The latest college hire was Matt Canada, who has a length college resume at a number of institutions, brought on board this year to take over the quarterbacks coach position, but he is only one of a handful of players hired in the past few years who have a similar story, like Tom Bradley.

And when you get those coaches, you also have a tendency to get players with whom they were connected at one point or another. Eddie Faulkner, for example, was hired last season as running backs coach. He had spent the past several seasons at NC State, where he coached Jaylen Samuels, whom they drafted the year before.

This year, the Steelers added another player with whom Faulkner worked at the college level, though even further back in his timeline. That would be Derek Watt, the team’s new fullback, heading into his fifth season after signing a three-year contract to leave the Los Angeles Chargers.

Faulkner only spent one season at Wisconsin prior to leaving for NC State, back in 2011, but that overlapped with Watt’s rookie season there, but the middle Watt brother actually redshirted that season. His on-field time would come between 2012 and 2015 before being selected in the sixth round of the 2016 NFL Draft by the Chargers.

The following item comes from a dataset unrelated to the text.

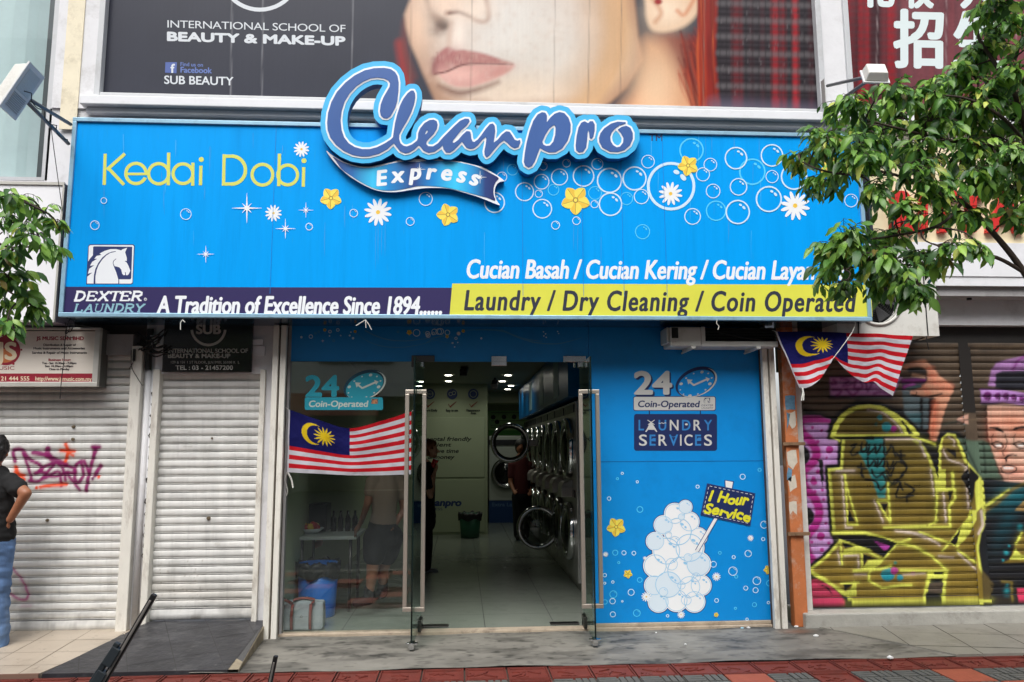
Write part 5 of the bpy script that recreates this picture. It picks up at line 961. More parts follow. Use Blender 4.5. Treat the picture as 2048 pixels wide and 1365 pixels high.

So Faulkner will have two players in his room with whom he has worked before in some capacity. While Canada is only the quarterbacks coach, he also has multiple players on the team that he has worked with, including James Conner, the team’s starting running back, Derwin Gray, a lineman from Maryland when Canada was interim head coach there in 2018. Karl Dunbar is also coaching Isaiah Buggs, whom he coached at Alabama.

Does this mean anything? Well, no, not a lot, necessarily, but especially when it comes to younger players, it does make things a bit easier on them, knowing that they have someone in their corner. During his rookie season a year ago Buggs admitted that having Dunbar was of aid to him.